Before we get started, we need to clarify the word qualities. Qualities are generally viewed in light of personal abilities that can be used in place of standard learned concepts found in books. These tend to be also viewed as soft skills, or how a person is wired or motivated. Qualities that include being on time, detailed oriented, effective communication, problem solving and other personality driven strengths.

We know from experience that there are two methods of general learning, book smart and or street smart. We have also seen people with either one of these methods either excel or fail. Wither a person can display things obtained from what they have from institutional learning; or the ability to navigate through challenges presented in daily living, from within personal experiences or how they are wired to think. Which one makes the best fit?

We generally look at a person’s resume and assume that what is listed is the absolute best representation of what they have to offer. Now if the student has spent two to four years in a class room setting and they received instruction in resume development then we see their skills and ability in learning. But once again for the one applying for a position that didn’t require a class room setting or the one that has never gone beyond high school, this can put the applicant at a disadvantage. A person who has not learned standard resume writing skills can put them at a disadvantage, because the hiring manager needs to make an assessment on a face-to-face interview.
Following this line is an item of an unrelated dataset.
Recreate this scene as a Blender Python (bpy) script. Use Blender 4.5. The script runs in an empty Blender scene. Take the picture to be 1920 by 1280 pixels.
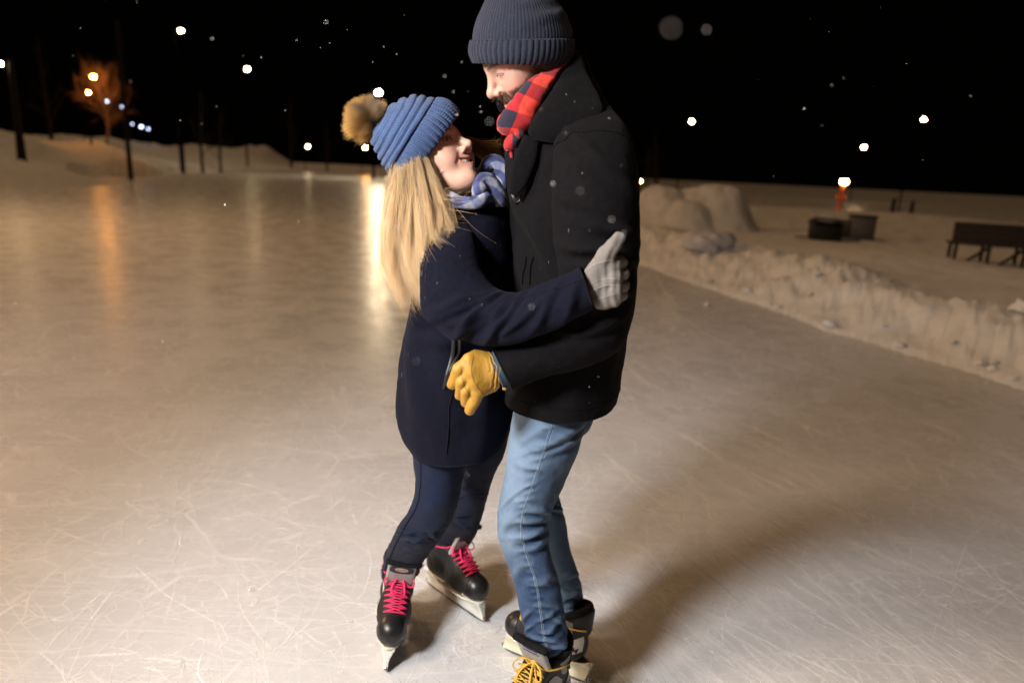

Case in point, a person with a learning disability or struggles within new settings because of shyness or anxiety at first, but has great reasoning skills, within the right environment, can actually thrive. A person with book smarts or certifying training might display confidence but lack reasoning in application, people interaction and even problem-solving skills.

Two people are applying for an entry level position, both graduated from high school, but only one had the ability to obtain post high school vocational training, and acquire certification in stripping floors. They know how to handle the machine with hours of training, but fail to process the concept that obstacles or people in hall ways may mean applying different techniques or changing who the buffer is handled. Take the staff hired with no official training and is actually learning for the first time on the job, in a non-class room perfect environment.

The food service worker with a certificate in food safety handling, but might not know how to prioritize peek operation times for production. In that setting they know how long they have in a process but not know when is the best time to start that particular task. A dietary director once told me that even though the basic ServSafe certification is good, they were only interested in getting a cook on staff with healthcare cooking experience. Learning basics in an educational setting though it might be rewarding might be minimal help when working in support service roles which can be different because work flow processes will determine the best course of action. In this case experience is preferred and tide closely to qualities than qualifications.

In conclusion, when discussing supportive role positions how important is the mindset of training and certifications? Will qualifications always take a higher persistence over personal qualities? Does the resume really make the applicant? At the end are we looking for structure and flexibility, learning new habits or fixing learned? Which one is the better for what you are looking for in your next new hired candidate?